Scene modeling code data

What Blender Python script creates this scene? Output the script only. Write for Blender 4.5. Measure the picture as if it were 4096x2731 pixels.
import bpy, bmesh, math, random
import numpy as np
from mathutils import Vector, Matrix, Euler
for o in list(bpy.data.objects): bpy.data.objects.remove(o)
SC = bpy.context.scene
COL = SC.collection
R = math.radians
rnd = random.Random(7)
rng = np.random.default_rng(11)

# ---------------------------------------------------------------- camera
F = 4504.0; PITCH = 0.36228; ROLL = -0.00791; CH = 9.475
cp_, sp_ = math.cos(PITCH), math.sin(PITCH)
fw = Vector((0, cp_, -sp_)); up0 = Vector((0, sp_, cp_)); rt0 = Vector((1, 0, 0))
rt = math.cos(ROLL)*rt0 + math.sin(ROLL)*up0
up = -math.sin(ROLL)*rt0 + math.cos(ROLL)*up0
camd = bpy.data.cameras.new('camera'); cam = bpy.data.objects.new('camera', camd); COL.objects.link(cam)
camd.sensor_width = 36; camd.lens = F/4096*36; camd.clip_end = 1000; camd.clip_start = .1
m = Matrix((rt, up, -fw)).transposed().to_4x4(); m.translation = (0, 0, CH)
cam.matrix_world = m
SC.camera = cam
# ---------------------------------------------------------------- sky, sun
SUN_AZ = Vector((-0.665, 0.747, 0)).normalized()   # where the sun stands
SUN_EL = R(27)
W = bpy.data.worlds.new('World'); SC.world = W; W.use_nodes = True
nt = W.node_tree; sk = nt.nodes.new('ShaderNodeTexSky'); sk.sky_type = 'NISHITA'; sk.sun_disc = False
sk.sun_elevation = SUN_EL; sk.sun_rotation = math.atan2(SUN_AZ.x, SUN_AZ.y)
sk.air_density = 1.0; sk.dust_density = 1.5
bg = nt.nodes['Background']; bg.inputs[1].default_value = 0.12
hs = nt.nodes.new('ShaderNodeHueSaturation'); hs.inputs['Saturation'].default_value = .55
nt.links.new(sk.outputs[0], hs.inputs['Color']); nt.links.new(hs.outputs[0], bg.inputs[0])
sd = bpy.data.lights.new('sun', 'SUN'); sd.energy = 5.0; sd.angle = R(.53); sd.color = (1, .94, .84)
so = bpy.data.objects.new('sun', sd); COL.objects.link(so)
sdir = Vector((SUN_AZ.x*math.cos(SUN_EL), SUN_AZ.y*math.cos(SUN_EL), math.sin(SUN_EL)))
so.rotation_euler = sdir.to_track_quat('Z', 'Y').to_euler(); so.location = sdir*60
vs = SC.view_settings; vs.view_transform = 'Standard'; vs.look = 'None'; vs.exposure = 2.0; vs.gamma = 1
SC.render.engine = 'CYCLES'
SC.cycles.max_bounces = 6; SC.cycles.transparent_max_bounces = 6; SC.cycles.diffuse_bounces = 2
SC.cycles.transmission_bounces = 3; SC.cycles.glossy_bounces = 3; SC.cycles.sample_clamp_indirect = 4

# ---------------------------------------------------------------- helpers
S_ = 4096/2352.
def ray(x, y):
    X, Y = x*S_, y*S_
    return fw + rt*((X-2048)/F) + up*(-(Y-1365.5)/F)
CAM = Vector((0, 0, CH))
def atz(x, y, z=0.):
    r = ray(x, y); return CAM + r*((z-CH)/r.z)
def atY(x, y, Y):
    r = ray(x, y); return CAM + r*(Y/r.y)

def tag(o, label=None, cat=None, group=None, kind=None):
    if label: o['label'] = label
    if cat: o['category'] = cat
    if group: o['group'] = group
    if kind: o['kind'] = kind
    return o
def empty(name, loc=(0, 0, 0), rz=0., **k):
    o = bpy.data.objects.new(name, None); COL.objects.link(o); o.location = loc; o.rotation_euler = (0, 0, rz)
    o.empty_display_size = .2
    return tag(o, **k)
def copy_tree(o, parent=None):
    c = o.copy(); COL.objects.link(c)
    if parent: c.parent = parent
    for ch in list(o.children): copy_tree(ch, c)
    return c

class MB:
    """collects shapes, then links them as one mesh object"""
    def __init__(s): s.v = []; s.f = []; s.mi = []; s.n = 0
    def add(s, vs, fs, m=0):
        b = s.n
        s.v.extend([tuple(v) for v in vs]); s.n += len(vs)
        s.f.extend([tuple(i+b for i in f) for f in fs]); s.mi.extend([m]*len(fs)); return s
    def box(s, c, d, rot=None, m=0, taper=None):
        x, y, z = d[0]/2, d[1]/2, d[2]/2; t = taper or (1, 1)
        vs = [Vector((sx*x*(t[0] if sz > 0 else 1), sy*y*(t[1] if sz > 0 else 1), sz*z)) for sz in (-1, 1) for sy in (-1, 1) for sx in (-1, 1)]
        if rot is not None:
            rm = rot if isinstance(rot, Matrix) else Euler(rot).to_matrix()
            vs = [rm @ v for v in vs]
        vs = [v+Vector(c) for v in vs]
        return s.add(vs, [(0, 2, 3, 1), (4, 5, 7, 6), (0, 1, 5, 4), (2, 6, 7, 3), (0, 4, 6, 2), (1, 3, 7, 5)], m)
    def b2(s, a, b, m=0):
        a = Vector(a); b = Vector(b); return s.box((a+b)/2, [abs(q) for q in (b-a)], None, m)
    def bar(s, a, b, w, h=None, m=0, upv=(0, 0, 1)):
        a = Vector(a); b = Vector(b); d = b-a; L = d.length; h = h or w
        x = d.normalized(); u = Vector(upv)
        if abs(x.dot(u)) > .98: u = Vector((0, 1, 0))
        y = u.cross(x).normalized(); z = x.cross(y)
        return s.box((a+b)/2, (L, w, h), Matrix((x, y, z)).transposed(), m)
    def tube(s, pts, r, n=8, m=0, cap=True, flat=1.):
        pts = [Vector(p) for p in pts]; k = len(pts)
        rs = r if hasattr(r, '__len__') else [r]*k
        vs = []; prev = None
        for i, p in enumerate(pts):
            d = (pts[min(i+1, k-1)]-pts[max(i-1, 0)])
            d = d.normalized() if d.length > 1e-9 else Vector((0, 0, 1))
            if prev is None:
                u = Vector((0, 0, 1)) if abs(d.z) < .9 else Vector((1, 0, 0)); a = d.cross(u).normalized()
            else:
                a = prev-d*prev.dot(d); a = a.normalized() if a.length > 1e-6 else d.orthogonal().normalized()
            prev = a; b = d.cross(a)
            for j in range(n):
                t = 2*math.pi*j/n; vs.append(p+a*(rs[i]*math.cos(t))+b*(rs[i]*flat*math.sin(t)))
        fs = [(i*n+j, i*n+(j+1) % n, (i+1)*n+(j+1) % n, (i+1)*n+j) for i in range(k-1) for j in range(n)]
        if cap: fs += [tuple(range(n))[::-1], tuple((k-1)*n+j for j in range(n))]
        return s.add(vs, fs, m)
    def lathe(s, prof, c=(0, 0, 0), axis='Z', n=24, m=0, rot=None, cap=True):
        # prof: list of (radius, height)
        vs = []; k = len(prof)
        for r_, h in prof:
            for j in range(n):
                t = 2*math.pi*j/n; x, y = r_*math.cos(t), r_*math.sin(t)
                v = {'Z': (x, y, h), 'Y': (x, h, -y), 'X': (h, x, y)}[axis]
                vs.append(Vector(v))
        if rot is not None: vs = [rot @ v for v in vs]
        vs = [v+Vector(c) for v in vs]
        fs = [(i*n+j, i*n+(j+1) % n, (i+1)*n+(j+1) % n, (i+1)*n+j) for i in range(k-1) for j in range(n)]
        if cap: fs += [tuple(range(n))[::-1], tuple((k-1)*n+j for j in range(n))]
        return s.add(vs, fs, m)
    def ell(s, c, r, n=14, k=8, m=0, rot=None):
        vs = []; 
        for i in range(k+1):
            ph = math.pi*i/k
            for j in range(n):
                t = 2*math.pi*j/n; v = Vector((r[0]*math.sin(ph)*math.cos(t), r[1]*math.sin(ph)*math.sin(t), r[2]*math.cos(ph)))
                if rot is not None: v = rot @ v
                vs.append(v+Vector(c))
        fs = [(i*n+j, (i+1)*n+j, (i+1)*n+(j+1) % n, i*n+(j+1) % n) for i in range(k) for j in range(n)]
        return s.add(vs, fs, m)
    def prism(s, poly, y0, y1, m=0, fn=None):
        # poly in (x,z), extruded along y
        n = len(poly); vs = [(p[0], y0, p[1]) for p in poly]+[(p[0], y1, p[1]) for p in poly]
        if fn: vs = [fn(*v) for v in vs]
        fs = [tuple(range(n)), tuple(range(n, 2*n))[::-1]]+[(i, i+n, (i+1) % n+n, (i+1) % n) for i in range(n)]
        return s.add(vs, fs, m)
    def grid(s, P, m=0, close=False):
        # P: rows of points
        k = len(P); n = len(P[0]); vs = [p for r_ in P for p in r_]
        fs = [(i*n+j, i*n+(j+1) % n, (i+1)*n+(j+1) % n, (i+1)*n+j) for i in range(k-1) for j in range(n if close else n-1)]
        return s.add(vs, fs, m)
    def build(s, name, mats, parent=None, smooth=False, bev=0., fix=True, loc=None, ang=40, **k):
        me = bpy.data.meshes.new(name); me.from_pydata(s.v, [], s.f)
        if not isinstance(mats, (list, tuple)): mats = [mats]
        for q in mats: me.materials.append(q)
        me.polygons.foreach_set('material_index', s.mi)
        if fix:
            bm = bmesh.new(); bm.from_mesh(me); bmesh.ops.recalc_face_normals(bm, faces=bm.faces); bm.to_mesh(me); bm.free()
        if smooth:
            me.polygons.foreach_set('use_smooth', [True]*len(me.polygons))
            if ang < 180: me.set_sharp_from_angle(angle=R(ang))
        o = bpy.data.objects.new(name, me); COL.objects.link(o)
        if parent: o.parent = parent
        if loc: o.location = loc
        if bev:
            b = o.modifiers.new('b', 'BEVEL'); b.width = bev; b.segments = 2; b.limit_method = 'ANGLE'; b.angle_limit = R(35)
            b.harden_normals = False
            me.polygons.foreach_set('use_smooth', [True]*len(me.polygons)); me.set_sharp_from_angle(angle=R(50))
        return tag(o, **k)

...

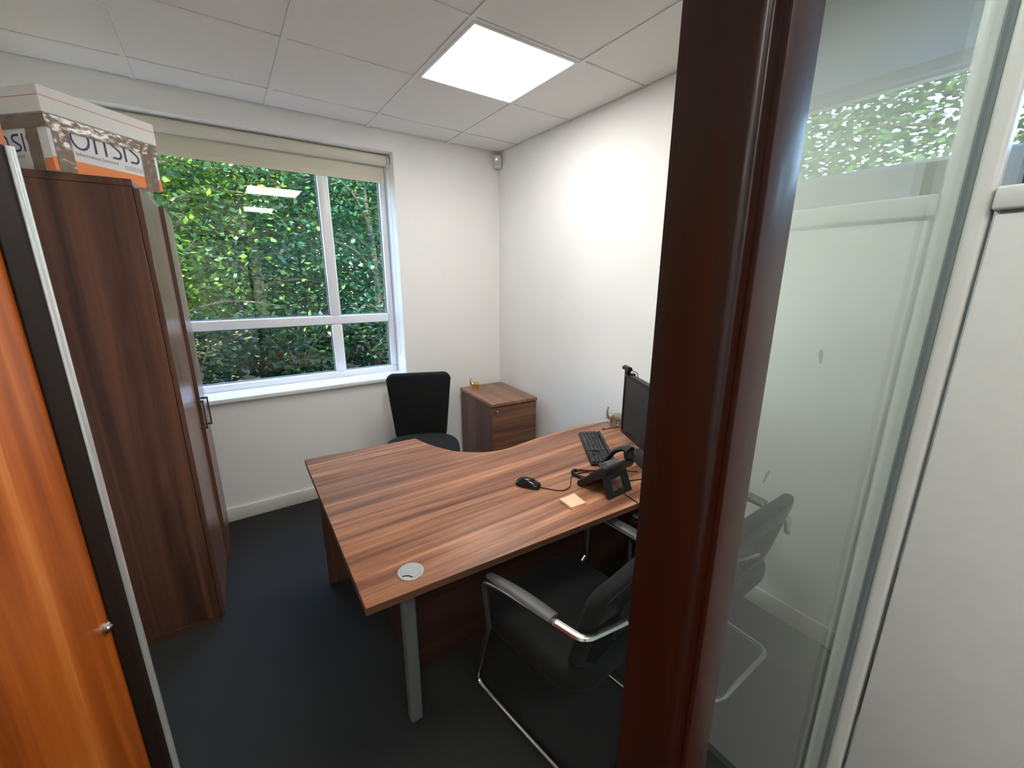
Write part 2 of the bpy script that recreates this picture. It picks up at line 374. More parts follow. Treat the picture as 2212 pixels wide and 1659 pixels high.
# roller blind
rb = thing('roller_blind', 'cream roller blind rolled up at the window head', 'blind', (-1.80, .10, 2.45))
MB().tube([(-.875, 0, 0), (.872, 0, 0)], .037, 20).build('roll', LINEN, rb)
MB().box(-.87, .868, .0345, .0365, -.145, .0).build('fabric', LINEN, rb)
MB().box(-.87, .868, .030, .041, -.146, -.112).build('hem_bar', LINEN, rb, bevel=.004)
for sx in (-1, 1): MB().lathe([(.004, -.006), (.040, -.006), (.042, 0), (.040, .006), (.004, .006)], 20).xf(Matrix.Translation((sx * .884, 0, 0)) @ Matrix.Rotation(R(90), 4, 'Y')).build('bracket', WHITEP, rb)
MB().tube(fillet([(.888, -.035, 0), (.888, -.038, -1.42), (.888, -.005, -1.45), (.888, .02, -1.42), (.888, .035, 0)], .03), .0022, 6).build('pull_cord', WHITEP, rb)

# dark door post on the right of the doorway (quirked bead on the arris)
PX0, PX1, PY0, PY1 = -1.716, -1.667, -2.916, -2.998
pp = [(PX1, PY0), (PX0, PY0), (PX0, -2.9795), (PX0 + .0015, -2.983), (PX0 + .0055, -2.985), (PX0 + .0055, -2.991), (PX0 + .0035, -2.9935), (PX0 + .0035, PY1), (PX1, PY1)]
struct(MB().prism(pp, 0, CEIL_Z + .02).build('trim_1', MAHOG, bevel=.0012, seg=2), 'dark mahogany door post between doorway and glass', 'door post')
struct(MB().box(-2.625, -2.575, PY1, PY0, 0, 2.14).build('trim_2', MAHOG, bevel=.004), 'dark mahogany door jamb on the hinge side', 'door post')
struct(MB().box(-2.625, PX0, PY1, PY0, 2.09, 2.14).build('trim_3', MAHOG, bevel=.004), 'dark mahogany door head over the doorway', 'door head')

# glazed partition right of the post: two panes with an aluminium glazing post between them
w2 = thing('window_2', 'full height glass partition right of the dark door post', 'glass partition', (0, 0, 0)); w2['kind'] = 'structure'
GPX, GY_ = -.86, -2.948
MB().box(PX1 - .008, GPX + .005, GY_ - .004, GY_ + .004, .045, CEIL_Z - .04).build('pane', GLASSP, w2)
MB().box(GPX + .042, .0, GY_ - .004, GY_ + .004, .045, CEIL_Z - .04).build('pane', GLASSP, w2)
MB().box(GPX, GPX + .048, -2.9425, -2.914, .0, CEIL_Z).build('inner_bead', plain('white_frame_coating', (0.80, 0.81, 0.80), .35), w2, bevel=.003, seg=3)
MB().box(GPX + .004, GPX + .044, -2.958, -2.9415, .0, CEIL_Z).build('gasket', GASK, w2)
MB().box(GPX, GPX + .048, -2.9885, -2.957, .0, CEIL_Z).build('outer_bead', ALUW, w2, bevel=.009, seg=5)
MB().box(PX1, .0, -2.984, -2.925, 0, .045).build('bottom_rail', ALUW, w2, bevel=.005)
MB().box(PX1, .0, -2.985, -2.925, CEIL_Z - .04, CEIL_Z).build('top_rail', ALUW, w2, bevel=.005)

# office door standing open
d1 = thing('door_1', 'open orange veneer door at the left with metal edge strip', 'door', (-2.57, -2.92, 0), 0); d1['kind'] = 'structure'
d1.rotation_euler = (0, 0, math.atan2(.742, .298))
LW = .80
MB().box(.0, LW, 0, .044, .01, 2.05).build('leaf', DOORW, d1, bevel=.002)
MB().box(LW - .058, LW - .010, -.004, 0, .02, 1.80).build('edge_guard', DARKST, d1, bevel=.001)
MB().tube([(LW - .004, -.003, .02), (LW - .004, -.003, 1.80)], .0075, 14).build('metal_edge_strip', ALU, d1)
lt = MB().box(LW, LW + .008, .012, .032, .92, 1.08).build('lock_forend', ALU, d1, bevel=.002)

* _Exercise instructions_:
Look above for the line that contains "What Blender Python". Starting there, transcribe every line exactly until you have copied the line that contains "rng = np.random.default_rng(11)".

* _Correct response_:
What Blender Python script creates this scene? Output the script only. Write for Blender 4.5. Measure the picture as if it were 4096x2731 pixels.
import bpy, bmesh, math, random
import numpy as np
from mathutils import Vector, Matrix, Euler
for o in list(bpy.data.objects): bpy.data.objects.remove(o)
SC = bpy.context.scene
COL = SC.collection
R = math.radians
rnd = random.Random(7)
rng = np.random.default_rng(11)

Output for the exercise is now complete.